В свою очередь, как мы видели, это соотнесение невозможно без опоры на определенное представление о сущности, образе человека. Нравственная психология в этом плане есть психология, могущая быть соотнесенной с нередуцированным представлением о человеке. Мы уже упоминали о разных формах подмены человека его психологическими орудиями — подсознанием, характером, личностью. С подобной позиции психоанализ — это психология подсознания, идентифицируемого с человеческой сутью; бихевиоризм — психология характера, способов действования, принимаемых за человеческую суть; гуманистическая психология — это психология личности, самости как самоцели человека; [51] нравственная психология — это, наконец, психология человека, поскольку в ней психологические орудия и инструменты даны не сами по себе, а в соотнесении с тем, что их безмерно превосходит и чему они призваны по сути и смыслу служить.
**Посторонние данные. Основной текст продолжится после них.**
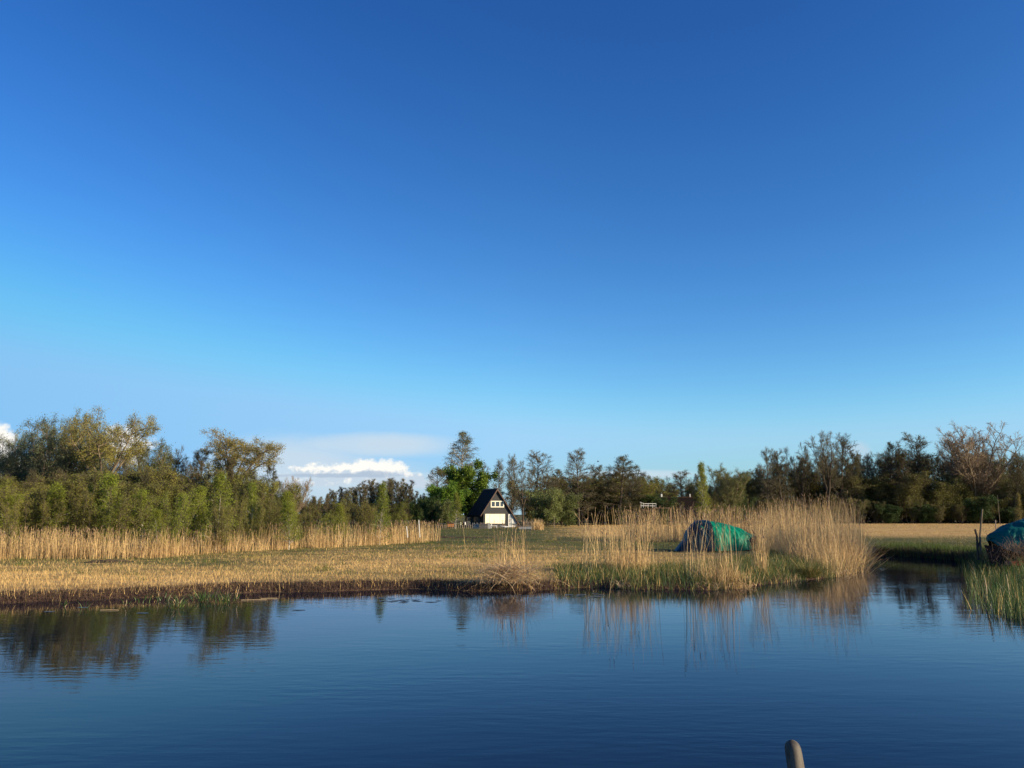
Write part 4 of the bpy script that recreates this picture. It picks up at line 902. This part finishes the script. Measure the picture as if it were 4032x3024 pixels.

Важно заметить, что каждое из психологических образований, ставшее в центре перечисленных концепций, в ходе продуктивного развития преодолевается, «снимается» другими инстанциями: подсознание сознанием (вспомним позицию самого 3. Фрейда — на месте Оно должно стоять Я); характер личностью (если подросток — сплошной характер, то юноша уже личность с характером, а у зрелого человека личность должна возрасти настолько, чтобы вовсе подчинить, «снять» характер). И — наконец — личность в итоге «снимается» человеком. «Если человек понимает свое назначение, — пишет Л. Н. Толстой, — но не отрекается от своей личности, то он подобен человеку, которому даны внутренние ключи без внешних». [52] Личность — внутренний ключ. Сложный, уникальный, бесценный, трудноовладеваемый. Но на определенном этапе он исчерпывает свои возможности открытия и требуется новый; в этом плане личность отходит, отбрасывается, «снимается» как сослужившее, усвоенное и открывается во всей полноте то, чему она служила. Предельное для каждого услышать «Се человек». Не характер, не иерархия мотивов, не смысловая сфера, не личность даже, а именно — человек.